*Brief:*
What do the lines from the top of the data through the line with "return -0.70 - 0.12 * (18 - y)" say? Quote them exactly and include both ends.

*Information provided:*

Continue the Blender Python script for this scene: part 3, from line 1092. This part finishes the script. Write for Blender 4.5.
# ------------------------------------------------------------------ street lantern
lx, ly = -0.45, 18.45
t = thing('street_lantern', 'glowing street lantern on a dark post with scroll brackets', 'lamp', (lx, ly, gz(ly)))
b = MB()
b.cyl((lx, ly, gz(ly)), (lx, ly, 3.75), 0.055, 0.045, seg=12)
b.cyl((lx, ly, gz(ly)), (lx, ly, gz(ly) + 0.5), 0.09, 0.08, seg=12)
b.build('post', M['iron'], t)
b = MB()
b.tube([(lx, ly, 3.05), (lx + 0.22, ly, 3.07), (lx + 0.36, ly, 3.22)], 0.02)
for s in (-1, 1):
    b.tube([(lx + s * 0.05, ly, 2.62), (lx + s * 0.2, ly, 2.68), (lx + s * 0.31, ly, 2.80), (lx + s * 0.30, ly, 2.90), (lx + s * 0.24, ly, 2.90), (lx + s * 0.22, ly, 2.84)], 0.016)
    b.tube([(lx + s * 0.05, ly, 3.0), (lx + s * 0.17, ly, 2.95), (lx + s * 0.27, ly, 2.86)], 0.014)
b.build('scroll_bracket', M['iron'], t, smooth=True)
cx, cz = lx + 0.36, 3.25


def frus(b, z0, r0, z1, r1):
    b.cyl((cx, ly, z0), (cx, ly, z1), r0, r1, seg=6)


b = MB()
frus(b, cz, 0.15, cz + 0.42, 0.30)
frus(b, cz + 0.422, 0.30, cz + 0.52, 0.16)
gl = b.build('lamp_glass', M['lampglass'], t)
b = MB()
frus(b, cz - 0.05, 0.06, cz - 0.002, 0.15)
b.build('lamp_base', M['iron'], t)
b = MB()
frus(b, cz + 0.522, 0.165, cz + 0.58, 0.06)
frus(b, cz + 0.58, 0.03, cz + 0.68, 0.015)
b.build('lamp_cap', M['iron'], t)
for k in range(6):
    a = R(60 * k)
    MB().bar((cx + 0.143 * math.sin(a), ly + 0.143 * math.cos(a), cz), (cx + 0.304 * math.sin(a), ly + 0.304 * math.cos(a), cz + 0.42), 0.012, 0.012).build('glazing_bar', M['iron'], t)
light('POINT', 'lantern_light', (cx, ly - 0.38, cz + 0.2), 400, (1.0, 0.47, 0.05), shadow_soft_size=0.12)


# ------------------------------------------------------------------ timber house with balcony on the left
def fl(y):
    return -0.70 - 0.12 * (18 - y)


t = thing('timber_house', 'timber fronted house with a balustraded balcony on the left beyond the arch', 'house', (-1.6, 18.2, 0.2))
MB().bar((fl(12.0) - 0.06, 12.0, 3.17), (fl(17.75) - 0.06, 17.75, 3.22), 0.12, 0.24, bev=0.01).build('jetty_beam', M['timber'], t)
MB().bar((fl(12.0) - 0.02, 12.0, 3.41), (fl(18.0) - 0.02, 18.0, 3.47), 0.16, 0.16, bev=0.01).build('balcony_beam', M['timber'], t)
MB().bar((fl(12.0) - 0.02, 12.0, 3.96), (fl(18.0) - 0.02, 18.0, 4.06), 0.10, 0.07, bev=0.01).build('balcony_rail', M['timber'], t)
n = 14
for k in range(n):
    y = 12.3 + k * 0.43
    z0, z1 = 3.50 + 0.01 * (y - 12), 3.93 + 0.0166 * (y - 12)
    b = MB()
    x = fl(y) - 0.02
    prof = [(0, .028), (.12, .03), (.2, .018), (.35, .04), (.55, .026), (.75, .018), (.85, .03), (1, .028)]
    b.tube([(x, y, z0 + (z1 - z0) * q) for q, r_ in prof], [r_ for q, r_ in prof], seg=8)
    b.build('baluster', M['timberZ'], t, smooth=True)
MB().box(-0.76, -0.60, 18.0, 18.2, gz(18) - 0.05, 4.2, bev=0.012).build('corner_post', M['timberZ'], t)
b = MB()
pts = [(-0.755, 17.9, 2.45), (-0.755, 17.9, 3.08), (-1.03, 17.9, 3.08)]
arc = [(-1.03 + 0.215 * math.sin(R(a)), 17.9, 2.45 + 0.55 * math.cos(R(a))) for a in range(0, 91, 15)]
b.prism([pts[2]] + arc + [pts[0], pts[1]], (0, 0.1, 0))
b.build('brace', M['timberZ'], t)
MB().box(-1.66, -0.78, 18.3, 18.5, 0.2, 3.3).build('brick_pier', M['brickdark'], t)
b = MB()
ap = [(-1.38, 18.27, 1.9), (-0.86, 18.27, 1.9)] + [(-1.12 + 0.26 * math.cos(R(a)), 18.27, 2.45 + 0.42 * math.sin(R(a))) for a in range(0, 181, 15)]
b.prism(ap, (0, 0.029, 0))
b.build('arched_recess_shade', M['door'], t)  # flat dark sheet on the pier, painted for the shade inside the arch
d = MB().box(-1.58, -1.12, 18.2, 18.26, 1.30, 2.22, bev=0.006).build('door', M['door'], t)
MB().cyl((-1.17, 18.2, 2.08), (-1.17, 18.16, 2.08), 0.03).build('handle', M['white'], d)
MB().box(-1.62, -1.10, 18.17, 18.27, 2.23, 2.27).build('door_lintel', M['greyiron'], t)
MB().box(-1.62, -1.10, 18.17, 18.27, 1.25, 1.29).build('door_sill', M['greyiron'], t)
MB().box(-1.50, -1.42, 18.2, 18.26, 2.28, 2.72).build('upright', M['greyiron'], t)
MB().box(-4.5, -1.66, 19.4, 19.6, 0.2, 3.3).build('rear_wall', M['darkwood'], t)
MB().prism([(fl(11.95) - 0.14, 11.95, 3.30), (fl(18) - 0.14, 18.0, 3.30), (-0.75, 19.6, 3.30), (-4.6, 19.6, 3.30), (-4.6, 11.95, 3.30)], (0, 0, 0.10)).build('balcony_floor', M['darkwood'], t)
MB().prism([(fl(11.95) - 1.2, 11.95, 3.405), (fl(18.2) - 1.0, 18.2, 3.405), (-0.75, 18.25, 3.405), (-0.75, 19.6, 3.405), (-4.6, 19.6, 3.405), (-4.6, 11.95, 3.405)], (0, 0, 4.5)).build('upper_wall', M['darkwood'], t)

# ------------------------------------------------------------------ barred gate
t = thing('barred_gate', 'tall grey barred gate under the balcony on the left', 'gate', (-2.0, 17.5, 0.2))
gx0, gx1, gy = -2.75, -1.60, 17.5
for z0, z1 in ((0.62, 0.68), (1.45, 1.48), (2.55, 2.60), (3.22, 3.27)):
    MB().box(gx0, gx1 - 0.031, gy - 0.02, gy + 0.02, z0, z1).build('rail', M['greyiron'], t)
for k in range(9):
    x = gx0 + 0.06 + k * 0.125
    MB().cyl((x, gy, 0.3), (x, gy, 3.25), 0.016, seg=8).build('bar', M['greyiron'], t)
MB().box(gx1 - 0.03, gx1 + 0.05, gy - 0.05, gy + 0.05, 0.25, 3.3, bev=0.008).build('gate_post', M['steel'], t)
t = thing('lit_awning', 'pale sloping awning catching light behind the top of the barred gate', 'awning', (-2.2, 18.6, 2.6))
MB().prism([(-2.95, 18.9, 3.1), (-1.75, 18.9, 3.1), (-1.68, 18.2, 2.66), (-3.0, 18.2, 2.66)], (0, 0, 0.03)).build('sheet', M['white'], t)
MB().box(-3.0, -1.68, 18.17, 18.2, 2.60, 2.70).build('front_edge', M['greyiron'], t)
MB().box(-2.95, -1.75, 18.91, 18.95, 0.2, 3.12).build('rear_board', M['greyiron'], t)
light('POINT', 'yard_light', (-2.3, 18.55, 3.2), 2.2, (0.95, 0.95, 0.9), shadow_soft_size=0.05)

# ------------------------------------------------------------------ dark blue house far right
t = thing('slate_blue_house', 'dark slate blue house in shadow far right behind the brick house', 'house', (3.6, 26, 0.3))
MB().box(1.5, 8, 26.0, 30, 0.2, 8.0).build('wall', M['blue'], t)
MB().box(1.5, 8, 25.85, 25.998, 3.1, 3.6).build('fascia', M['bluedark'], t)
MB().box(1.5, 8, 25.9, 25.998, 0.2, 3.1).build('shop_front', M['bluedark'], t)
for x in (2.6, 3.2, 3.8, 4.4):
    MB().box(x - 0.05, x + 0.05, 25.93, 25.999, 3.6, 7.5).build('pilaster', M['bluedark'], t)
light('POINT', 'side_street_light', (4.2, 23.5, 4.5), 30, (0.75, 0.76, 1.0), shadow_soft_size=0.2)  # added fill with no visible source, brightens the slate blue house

*Complete answer:*
Continue the Blender Python script for this scene: part 3, from line 1092. This part finishes the script. Write for Blender 4.5.
# ------------------------------------------------------------------ street lantern
lx, ly = -0.45, 18.45
t = thing('street_lantern', 'glowing street lantern on a dark post with scroll brackets', 'lamp', (lx, ly, gz(ly)))
b = MB()
b.cyl((lx, ly, gz(ly)), (lx, ly, 3.75), 0.055, 0.045, seg=12)
b.cyl((lx, ly, gz(ly)), (lx, ly, gz(ly) + 0.5), 0.09, 0.08, seg=12)
b.build('post', M['iron'], t)
b = MB()
b.tube([(lx, ly, 3.05), (lx + 0.22, ly, 3.07), (lx + 0.36, ly, 3.22)], 0.02)
for s in (-1, 1):
    b.tube([(lx + s * 0.05, ly, 2.62), (lx + s * 0.2, ly, 2.68), (lx + s * 0.31, ly, 2.80), (lx + s * 0.30, ly, 2.90), (lx + s * 0.24, ly, 2.90), (lx + s * 0.22, ly, 2.84)], 0.016)
    b.tube([(lx + s * 0.05, ly, 3.0), (lx + s * 0.17, ly, 2.95), (lx + s * 0.27, ly, 2.86)], 0.014)
b.build('scroll_bracket', M['iron'], t, smooth=True)
cx, cz = lx + 0.36, 3.25


def frus(b, z0, r0, z1, r1):
    b.cyl((cx, ly, z0), (cx, ly, z1), r0, r1, seg=6)


b = MB()
frus(b, cz, 0.15, cz + 0.42, 0.30)
frus(b, cz + 0.422, 0.30, cz + 0.52, 0.16)
gl = b.build('lamp_glass', M['lampglass'], t)
b = MB()
frus(b, cz - 0.05, 0.06, cz - 0.002, 0.15)
b.build('lamp_base', M['iron'], t)
b = MB()
frus(b, cz + 0.522, 0.165, cz + 0.58, 0.06)
frus(b, cz + 0.58, 0.03, cz + 0.68, 0.015)
b.build('lamp_cap', M['iron'], t)
for k in range(6):
    a = R(60 * k)
    MB().bar((cx + 0.143 * math.sin(a), ly + 0.143 * math.cos(a), cz), (cx + 0.304 * math.sin(a), ly + 0.304 * math.cos(a), cz + 0.42), 0.012, 0.012).build('glazing_bar', M['iron'], t)
light('POINT', 'lantern_light', (cx, ly - 0.38, cz + 0.2), 400, (1.0, 0.47, 0.05), shadow_soft_size=0.12)


# ------------------------------------------------------------------ timber house with balcony on the left
def fl(y):
    return -0.70 - 0.12 * (18 - y)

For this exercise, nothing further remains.